There is also good news for MDF as, in the second part of our survey of the world’s industry, we report some dramatic expansion plans outside western Europe and North America, the like of which have not been seen for about 20 years, with world capacity quite possibly heading for 60 million m3 during the next two years!
Of course, such dramatic rises in capacity are not necessarily good news for the existing mills, unless consumption also rises fast. However, there is more immediate bad news for them.
The US Appeal Court decision against the Environmental Protection Agency’s interpretation of the MACT rules (p5) is a body blow for all US panel producers, who will now have to comply with much stricter limits on hazardous air pollutants than they had expected – and a year sooner than they had expected. Add to that the California Air Resources Board ruling on formaldehyde (yet another over-the-top reaction from that state’s legislature) and panel manufacturers have a problem. There is almost certainly no reason for those manufacturers in the rest of the world to feel smug either. I would bet these regulations will be adopted widely.
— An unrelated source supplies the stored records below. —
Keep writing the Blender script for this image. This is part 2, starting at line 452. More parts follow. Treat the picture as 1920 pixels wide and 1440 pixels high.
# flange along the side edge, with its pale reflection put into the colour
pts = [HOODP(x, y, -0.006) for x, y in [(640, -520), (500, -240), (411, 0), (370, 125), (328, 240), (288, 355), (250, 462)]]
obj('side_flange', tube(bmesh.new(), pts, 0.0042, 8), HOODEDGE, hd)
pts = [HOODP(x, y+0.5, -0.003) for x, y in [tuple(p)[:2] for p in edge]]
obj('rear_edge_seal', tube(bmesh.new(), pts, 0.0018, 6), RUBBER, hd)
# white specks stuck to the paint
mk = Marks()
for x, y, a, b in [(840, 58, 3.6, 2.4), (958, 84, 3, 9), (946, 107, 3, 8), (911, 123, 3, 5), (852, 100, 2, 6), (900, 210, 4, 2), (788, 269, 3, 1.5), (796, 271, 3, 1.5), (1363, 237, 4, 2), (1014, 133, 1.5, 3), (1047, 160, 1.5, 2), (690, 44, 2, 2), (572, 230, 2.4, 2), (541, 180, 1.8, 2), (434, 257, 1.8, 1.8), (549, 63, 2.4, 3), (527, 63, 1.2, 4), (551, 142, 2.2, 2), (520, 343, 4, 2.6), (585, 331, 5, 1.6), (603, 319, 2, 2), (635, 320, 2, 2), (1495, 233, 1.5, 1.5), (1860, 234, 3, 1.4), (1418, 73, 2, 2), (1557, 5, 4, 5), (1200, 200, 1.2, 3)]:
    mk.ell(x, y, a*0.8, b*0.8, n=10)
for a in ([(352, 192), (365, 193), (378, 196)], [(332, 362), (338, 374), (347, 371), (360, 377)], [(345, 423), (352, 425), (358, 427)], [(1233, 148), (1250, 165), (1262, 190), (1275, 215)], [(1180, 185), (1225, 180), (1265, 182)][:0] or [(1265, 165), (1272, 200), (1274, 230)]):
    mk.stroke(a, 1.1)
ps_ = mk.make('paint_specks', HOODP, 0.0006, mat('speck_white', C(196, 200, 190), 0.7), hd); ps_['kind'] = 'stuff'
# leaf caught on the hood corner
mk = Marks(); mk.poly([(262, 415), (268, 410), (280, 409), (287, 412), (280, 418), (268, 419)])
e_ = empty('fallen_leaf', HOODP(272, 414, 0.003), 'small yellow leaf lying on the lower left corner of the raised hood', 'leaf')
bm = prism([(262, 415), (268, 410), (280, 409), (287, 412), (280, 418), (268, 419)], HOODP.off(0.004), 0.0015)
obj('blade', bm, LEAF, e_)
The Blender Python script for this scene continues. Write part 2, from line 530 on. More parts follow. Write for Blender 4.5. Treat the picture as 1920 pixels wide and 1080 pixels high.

More bad news came in EPF president Ladislaus Döry’s presentation to its annual meeting. He spoke of ‘the legend of the woody biomass reserve in Europe’; over-estimates of the amount available could boost the biomass-burning energy business.
These three ‘well-intentioned’ moves are just going to damage an extremely sustainable industry – ours. When are the ‘environmentalists’ and politicians going to look at the bigger picture?
Well I did at least start with the good news!